## Start Given records

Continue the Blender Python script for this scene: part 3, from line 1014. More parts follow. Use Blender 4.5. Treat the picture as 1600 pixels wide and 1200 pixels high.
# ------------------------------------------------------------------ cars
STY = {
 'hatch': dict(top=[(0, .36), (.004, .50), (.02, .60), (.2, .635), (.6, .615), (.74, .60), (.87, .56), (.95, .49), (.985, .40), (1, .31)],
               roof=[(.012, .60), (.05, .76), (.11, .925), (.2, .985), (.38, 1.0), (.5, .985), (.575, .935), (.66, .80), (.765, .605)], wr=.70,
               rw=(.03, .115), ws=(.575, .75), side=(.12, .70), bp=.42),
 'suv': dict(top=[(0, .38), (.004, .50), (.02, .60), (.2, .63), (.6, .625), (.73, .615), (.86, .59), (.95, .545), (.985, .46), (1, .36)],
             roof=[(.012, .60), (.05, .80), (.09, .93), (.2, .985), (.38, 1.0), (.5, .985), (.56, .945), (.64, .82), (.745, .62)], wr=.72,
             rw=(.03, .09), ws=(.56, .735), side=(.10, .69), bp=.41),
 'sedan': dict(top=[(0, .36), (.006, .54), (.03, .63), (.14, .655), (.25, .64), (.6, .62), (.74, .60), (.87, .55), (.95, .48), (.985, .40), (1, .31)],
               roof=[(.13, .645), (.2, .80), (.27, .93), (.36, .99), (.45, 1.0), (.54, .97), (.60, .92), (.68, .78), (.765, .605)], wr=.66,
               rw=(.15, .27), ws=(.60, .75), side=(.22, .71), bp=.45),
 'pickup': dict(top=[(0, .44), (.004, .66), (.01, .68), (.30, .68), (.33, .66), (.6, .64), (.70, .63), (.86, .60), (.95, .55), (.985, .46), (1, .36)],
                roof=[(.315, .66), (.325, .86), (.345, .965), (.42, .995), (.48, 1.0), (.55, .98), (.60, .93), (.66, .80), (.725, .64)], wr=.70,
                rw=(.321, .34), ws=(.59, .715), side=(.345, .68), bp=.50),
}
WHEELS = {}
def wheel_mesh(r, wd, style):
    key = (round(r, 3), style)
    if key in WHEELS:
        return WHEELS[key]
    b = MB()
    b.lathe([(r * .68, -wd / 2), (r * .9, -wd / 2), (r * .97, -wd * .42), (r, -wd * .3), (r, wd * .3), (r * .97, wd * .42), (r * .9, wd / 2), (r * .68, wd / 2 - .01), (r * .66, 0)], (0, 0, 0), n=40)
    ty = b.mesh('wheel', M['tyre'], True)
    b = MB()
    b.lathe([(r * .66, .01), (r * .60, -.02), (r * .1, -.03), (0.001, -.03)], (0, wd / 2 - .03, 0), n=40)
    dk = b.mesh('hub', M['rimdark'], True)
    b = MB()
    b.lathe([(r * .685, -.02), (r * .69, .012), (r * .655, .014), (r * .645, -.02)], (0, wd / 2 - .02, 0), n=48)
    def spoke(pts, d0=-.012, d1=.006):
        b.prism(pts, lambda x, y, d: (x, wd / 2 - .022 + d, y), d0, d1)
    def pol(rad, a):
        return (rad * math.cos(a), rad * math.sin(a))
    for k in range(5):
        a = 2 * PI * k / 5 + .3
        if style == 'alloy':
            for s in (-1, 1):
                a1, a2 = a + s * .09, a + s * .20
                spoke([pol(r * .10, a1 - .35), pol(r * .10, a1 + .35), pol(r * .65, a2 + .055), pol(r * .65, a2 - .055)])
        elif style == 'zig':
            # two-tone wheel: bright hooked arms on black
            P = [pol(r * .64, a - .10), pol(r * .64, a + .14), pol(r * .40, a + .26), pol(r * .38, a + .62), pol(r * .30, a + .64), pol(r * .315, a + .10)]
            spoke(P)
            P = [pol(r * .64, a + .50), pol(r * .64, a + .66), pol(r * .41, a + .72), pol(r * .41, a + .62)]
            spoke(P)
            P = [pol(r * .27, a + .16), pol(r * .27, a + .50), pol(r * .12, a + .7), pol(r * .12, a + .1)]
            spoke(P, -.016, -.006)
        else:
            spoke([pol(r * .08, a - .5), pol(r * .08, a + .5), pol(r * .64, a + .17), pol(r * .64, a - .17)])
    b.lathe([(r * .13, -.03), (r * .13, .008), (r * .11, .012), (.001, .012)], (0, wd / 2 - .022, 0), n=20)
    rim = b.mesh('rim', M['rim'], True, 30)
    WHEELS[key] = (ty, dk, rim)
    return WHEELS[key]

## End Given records
## Start Given records

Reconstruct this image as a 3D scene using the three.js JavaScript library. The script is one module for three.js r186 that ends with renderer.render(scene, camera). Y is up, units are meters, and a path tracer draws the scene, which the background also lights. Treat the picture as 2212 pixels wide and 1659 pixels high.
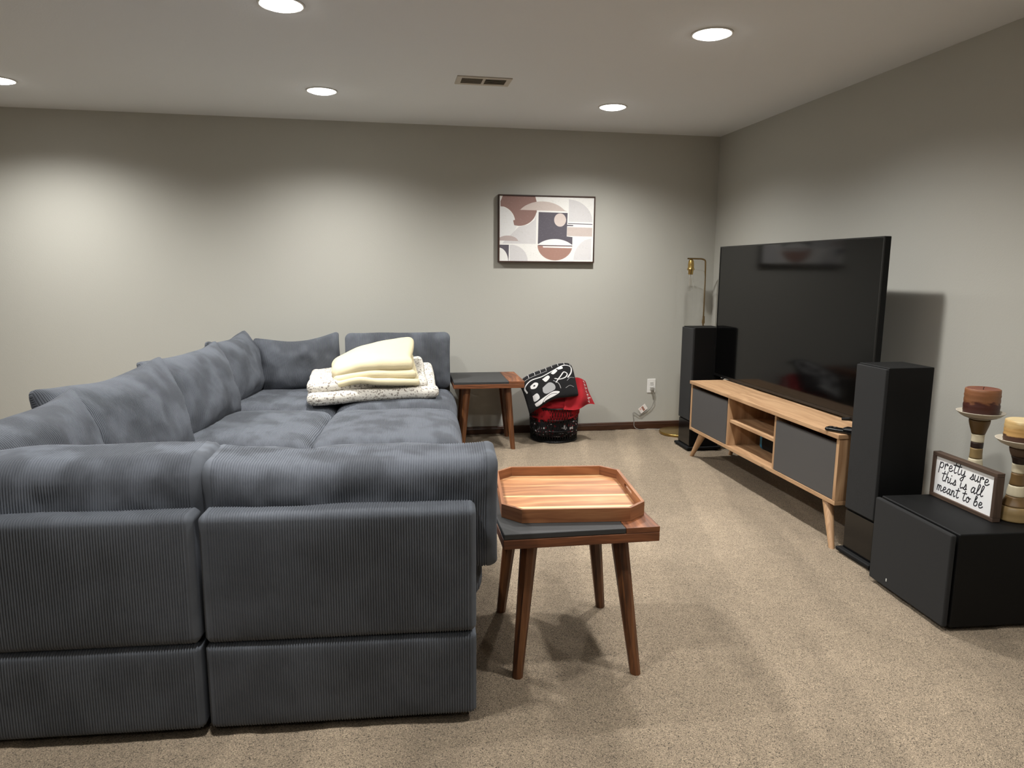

## End Given records

Work required: All lines above with "pixels" in them should be returned.

Result of this task:
Continue the Blender Python script for this scene: part 3, from line 1014. More parts follow. Use Blender 4.5. Treat the picture as 1600 pixels wide and 1200 pixels high.
Reconstruct this image as a 3D scene using the three.js JavaScript library. The script is one module for three.js r186 that ends with renderer.render(scene, camera). Y is up, units are meters, and a path tracer draws the scene, which the background also lights. Treat the picture as 2212 pixels wide and 1659 pixels high.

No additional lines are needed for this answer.